17.4.6. Inputs for Residual Stresses and Deformations

If you simulate a non-isothermal problem with a nonuniform temperature field, you can compute the residual stresses and deformations generated by the temperature field at ambient temperature. The procedure for setting up the calculation of the residual deformations and stresses is as follows:

  1. Create a new steady task.

      Create a new task

  2. Create a sub-task.

      Create a sub-task

    1. Select Linear Thermo-Elastic stresses and deformations as the sub-task type.

        Linear Thermo-Elastic stresses and deformations

    2. When prompted, enter a name for this sub-task.

    3. Specify the domain where compute the residual stresses and deformation.

        Domain of the sub-task

    4. Specify the elastic data in the Material data menu.

        Material data

        Elastic data

      1. Specify the value of the Young’s modulus.

          Modify Eo

      2. Specify the Poisson’s ratio.

          Modify MUo

        Important:  Note that while Poisson’s ratio is referred to as MU in the previous menu item, it is elsewhere denoted by (for example, Equation 27–2).

      3. Specify the lineic dilatation coefficient.

          Modify Bo

        Important:  This is also commonly known as the coefficient of linear dilation. Its units are 1/K (where K = degree Kelvin).

      4. Specify the reference temperature for the dilatation. In this case, this reference temperature corresponds to the ambient temperature.

          Modify Tref

      5. You can choose whether or not you want to take into account the deformation of the mesh in the simulation. Specify your preference by clicking either Switch to [no update of coordinates] or Switch to [update of the coordinates].

          Switch to [no update of coordinates]

        or

          Switch to [no update of coordinates]

        Important:  If the coordinates are updated, the problem becomes nonlinear and more than one iteration is required to reach convergence. In addition to this, an evolution may be defined on the lineic dilatation coefficient, in order to address nonlinearities originating from the geometry update.
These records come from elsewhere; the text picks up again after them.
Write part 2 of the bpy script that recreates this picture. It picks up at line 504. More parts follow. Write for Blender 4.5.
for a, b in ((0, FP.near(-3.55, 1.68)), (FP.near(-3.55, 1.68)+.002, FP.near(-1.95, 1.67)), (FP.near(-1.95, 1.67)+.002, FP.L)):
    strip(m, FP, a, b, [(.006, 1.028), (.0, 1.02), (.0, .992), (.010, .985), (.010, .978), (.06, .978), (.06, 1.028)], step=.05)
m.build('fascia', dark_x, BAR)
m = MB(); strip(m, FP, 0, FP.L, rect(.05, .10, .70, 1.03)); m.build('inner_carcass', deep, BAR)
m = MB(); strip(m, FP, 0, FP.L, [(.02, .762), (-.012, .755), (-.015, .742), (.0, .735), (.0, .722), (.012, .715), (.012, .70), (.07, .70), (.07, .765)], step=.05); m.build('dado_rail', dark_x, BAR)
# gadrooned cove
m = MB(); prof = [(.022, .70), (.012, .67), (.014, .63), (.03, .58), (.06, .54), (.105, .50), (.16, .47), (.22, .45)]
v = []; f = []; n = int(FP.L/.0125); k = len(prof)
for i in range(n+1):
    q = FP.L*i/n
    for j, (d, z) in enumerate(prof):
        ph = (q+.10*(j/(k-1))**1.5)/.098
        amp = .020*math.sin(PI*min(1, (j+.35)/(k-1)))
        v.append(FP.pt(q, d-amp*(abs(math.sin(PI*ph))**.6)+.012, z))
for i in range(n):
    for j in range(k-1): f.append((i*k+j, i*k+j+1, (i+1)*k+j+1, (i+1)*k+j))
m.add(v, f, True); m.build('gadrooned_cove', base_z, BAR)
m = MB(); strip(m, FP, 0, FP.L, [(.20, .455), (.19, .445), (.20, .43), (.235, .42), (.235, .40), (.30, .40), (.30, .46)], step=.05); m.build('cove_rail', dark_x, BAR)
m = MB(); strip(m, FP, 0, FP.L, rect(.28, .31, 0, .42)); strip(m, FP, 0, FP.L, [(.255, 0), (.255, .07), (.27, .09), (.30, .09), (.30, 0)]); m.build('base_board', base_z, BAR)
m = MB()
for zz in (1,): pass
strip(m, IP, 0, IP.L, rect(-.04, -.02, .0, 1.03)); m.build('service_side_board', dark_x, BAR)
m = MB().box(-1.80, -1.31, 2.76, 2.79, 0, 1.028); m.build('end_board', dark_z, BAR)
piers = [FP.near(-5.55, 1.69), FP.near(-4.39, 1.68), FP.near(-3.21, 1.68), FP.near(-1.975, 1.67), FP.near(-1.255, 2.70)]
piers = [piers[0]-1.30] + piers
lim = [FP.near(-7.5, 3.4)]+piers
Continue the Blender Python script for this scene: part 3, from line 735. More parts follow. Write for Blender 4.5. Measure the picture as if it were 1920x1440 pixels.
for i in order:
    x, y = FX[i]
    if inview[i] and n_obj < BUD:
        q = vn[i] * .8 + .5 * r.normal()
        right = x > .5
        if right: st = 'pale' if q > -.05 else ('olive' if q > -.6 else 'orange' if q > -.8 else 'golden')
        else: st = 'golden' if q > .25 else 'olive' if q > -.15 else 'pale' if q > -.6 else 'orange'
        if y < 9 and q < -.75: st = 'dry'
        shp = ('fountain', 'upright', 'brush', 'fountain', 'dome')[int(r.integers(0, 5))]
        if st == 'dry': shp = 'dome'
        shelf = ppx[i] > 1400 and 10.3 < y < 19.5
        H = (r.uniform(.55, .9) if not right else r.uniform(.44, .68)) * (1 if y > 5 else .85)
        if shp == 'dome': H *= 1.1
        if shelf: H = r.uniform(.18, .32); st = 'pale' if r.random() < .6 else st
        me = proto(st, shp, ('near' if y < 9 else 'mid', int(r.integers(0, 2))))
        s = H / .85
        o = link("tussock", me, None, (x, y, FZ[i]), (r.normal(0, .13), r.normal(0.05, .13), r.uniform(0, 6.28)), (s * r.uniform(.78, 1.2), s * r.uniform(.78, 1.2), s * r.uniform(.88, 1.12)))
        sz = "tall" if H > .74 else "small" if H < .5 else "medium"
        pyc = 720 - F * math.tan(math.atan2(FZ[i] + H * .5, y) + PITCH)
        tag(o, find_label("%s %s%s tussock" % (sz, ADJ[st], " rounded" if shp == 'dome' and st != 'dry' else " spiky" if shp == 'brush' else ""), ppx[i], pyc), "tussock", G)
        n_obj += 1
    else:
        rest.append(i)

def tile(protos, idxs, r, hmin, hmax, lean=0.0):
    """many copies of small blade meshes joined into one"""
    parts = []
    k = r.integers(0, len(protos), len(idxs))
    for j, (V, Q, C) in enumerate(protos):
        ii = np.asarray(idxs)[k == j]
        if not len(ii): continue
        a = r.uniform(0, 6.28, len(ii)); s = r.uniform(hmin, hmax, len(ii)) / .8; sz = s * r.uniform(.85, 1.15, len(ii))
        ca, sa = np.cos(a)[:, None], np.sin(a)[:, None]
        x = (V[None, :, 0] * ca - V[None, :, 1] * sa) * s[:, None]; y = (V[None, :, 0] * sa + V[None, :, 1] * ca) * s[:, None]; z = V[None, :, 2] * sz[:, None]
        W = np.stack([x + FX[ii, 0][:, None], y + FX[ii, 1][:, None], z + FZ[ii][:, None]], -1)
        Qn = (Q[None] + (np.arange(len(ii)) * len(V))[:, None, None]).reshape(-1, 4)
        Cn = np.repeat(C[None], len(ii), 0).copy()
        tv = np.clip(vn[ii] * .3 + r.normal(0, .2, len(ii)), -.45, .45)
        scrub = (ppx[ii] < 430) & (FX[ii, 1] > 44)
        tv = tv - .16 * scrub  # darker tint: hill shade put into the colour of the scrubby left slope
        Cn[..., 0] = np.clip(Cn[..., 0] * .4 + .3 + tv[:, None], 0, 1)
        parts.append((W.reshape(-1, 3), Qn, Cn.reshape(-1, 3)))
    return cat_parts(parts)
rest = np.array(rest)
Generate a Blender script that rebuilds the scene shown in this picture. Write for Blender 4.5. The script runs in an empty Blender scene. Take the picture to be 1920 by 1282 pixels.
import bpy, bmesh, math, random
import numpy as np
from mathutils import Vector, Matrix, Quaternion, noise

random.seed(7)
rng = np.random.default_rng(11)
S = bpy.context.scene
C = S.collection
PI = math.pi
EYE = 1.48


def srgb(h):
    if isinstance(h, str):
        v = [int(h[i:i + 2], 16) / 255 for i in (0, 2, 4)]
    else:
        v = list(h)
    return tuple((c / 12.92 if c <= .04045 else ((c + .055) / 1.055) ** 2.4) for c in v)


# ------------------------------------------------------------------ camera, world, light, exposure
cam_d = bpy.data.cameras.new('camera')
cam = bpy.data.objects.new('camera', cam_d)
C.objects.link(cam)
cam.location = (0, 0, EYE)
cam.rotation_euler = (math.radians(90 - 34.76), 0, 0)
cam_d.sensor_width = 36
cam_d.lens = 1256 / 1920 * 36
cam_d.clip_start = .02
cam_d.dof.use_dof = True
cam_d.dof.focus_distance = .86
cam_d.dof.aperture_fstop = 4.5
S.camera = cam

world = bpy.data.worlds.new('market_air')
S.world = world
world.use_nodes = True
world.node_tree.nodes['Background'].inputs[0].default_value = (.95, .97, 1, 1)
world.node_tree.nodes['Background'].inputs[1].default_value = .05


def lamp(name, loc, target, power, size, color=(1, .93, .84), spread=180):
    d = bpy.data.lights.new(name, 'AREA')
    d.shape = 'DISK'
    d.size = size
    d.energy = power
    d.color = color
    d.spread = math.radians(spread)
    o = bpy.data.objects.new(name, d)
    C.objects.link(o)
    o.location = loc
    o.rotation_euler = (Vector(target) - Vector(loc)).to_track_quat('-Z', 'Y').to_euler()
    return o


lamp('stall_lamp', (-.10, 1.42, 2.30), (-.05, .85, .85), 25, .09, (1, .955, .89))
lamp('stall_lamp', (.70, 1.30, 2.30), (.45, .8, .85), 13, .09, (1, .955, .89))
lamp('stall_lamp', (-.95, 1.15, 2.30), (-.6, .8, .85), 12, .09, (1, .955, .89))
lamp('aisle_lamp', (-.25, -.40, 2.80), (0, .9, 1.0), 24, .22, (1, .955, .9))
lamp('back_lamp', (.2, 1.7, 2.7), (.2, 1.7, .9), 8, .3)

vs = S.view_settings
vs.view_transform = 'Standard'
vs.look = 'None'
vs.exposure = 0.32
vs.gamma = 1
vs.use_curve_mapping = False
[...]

    5. Specify the boundary conditions for the displacement. See Elasticity Boundary Conditions for more details about the boundary conditions for an elastic problem.

        Displacement boundary conditions

  3. Specify the numerical parameters.

      Numerical parameters

    1. Select the Start from an old result file menu item to initialize the temperature field.

        Start from an old result file

    2. When prompted, enter the name of the old result file.